Thursday, May 19, 2011

On Truman

I finished watching the American Experience documentary on Harry Truman and I have to say that I am thoroughly unimpressed. Maybe if I read McCullough's book I'll understand why people seem to love Truman, but I doubt it. Let's look at his record.

The Good
It seems Truman deserves a good deal of respect for his position on civil rights. He was ahead of his time and so took a pro-civil rights position at great political risk. He integrated the military and supported anti-lynching laws. Though his position was the right one, he wasn't wildly successful.

The Marshall Plan is probably Truman's proudest accomplishment. American aid helped get western Europe through the post-war years and prevented what might have been a move to communism. However Truman, wisely and rightly, gave credit to Secretary of State John Marshall.

Truman is also famous for the saying, "The Buck Stops Here." Accountability is a great thing, but shouldn't be considered a major feat or accomplishment.

The Bad
I already talked about the atomic bomb and how he could have and should have had it dropped on military targets first instead of two large cities leading to the deaths of tens of thousands of civilians.

He was also seemingly anti-union in practice. After the end of the war, there were battles between businesses and unions. Business wanted an end to price controls and unions wanted higher wages. It seemed that Truman hated when unions went on strike. In fact, he proposed - illegally - to draft railroad union members if they went on strike. I'm sure conservatives like this, but I don't.

His conduct during the Korean War was terrible. His decision to advance beyond the 38th parallel when China made it clear they would intervene if the UN / US force did so was appalling. He seemed to blame that situation on MacArthur. Granted, MacArthur was amazingly insubordinate, but the blame for the tens of thousands of American deaths that resulted from the advance beyond the 38th parallel lays entirely with Truman. There was no reason to advance and every reason to think it would be a grave mistake.

Truman was also the first president to have to deal with the communist threat, and he used scare tactics that would persist for decades to achieve his foreign policy goals. But those same tactics boxed him in domestically where he required federal employees to take loyalty oaths. And this same rhetoric arguably gave rise to to Senator Joseph McCarthy. A more wise and able president could have presented the threat to communism in a way that didn't allow for people on the far left - ones who had no desire to overthrow the government - to have their lives ruined.

Maybe it is unfair, but there are other small examples that leave me with a low impression of him. His own draft speech against unions, portrayed in the documentary, was amateurish and extreme. Even more so was his letter to the journalist that attacked his daughter's signing.

And I can't get over his relationship with his wife. She seemed to treat him badly and maybe didn't even respect him. Yet he always seemed to grovel and flatter her. Sure, patience is a virtue, but being a doormat is not.

Conclusion
Overall, I don't see enough good from President Truman to have a high opinion of him. In fact, I get every impression that he was in over his head - which he himself thought at times. Although he originally was elevated to president after Roosevelt died, he ran for his own term in 1948.
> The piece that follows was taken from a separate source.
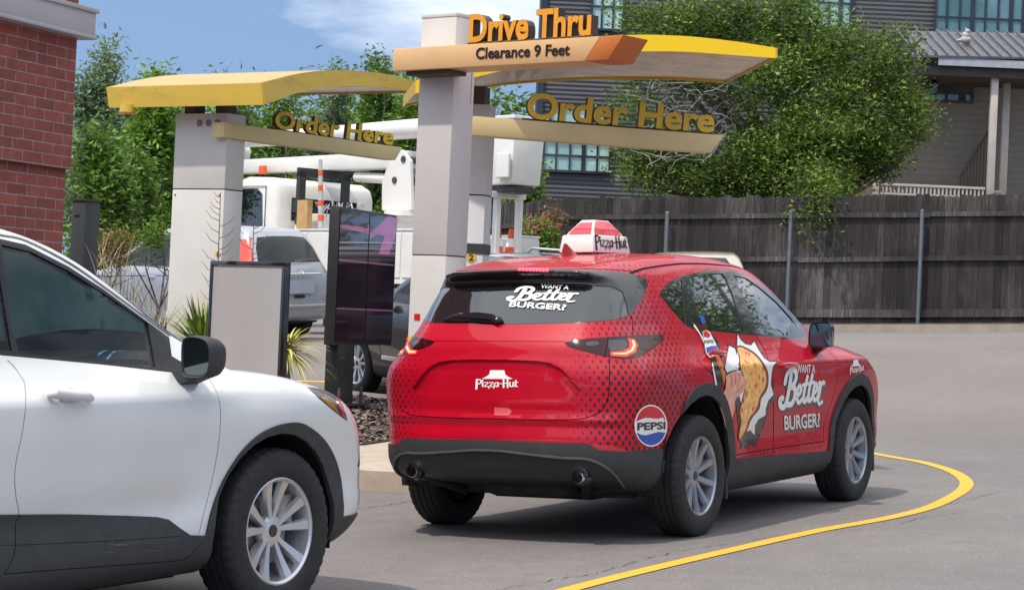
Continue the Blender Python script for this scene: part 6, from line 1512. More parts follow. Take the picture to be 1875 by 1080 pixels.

I have long thought that President Bush was in over his head and should not have ran for president. Even more so with Sarah Palin. The "everyman" should not be president. Only extraordinary men and women should be president. This doesn't mean ivy league, but it does mean people that are smart and well-educated and well-informed on history and current events.

After watching this movie, I have to think that Truman was in over his head, as was Bush. And neither should have put the country at risk by running for president when they felt - or should have felt - under-qualified.